== TASK TO COMPLETE ==
Print out the material that follows word for word.
=======
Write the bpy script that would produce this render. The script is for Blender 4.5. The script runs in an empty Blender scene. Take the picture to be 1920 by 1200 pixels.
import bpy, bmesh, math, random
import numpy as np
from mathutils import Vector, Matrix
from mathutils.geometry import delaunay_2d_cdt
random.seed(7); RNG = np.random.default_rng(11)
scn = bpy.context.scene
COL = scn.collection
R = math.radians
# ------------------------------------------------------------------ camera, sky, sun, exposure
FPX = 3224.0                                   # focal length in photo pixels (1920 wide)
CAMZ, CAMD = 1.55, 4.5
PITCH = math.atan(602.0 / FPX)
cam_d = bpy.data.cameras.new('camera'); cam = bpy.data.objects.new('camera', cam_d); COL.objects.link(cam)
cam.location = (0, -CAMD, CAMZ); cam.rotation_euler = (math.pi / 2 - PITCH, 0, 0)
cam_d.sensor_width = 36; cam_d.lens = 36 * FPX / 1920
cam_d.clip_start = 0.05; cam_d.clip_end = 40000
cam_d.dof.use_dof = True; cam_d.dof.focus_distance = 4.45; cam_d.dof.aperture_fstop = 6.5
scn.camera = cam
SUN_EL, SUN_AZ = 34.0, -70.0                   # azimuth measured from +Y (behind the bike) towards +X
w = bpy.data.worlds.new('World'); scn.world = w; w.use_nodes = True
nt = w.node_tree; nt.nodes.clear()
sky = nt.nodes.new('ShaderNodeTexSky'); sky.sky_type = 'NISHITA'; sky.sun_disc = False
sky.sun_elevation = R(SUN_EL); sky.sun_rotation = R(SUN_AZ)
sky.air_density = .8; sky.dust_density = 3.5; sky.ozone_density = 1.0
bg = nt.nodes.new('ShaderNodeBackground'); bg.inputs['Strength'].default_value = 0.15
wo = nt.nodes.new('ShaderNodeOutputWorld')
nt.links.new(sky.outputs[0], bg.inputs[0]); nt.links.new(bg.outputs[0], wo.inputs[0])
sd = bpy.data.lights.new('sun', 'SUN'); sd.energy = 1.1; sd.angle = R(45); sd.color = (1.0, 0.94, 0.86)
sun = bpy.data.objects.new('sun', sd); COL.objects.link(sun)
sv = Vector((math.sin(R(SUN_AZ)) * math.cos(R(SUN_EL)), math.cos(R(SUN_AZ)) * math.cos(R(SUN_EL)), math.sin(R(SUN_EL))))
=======
== TASK RESULT ==
Write the bpy script that would produce this render. The script is for Blender 4.5. The script runs in an empty Blender scene. Take the picture to be 1920 by 1200 pixels.
import bpy, bmesh, math, random
import numpy as np
from mathutils import Vector, Matrix
from mathutils.geometry import delaunay_2d_cdt
random.seed(7); RNG = np.random.default_rng(11)
scn = bpy.context.scene
COL = scn.collection
R = math.radians
# ------------------------------------------------------------------ camera, sky, sun, exposure
FPX = 3224.0                                   # focal length in photo pixels (1920 wide)
CAMZ, CAMD = 1.55, 4.5
PITCH = math.atan(602.0 / FPX)
cam_d = bpy.data.cameras.new('camera'); cam = bpy.data.objects.new('camera', cam_d); COL.objects.link(cam)
cam.location = (0, -CAMD, CAMZ); cam.rotation_euler = (math.pi / 2 - PITCH, 0, 0)
cam_d.sensor_width = 36; cam_d.lens = 36 * FPX / 1920
cam_d.clip_start = 0.05; cam_d.clip_end = 40000
cam_d.dof.use_dof = True; cam_d.dof.focus_distance = 4.45; cam_d.dof.aperture_fstop = 6.5
scn.camera = cam
SUN_EL, SUN_AZ = 34.0, -70.0                   # azimuth measured from +Y (behind the bike) towards +X
w = bpy.data.worlds.new('World'); scn.world = w; w.use_nodes = True
nt = w.node_tree; nt.nodes.clear()
sky = nt.nodes.new('ShaderNodeTexSky'); sky.sky_type = 'NISHITA'; sky.sun_disc = False
sky.sun_elevation = R(SUN_EL); sky.sun_rotation = R(SUN_AZ)
sky.air_density = .8; sky.dust_density = 3.5; sky.ozone_density = 1.0
bg = nt.nodes.new('ShaderNodeBackground'); bg.inputs['Strength'].default_value = 0.15
wo = nt.nodes.new('ShaderNodeOutputWorld')
nt.links.new(sky.outputs[0], bg.inputs[0]); nt.links.new(bg.outputs[0], wo.inputs[0])
sd = bpy.data.lights.new('sun', 'SUN'); sd.energy = 1.1; sd.angle = R(45); sd.color = (1.0, 0.94, 0.86)
sun = bpy.data.objects.new('sun', sd); COL.objects.link(sun)
sv = Vector((math.sin(R(SUN_AZ)) * math.cos(R(SUN_EL)), math.cos(R(SUN_AZ)) * math.cos(R(SUN_EL)), math.sin(R(SUN_EL))))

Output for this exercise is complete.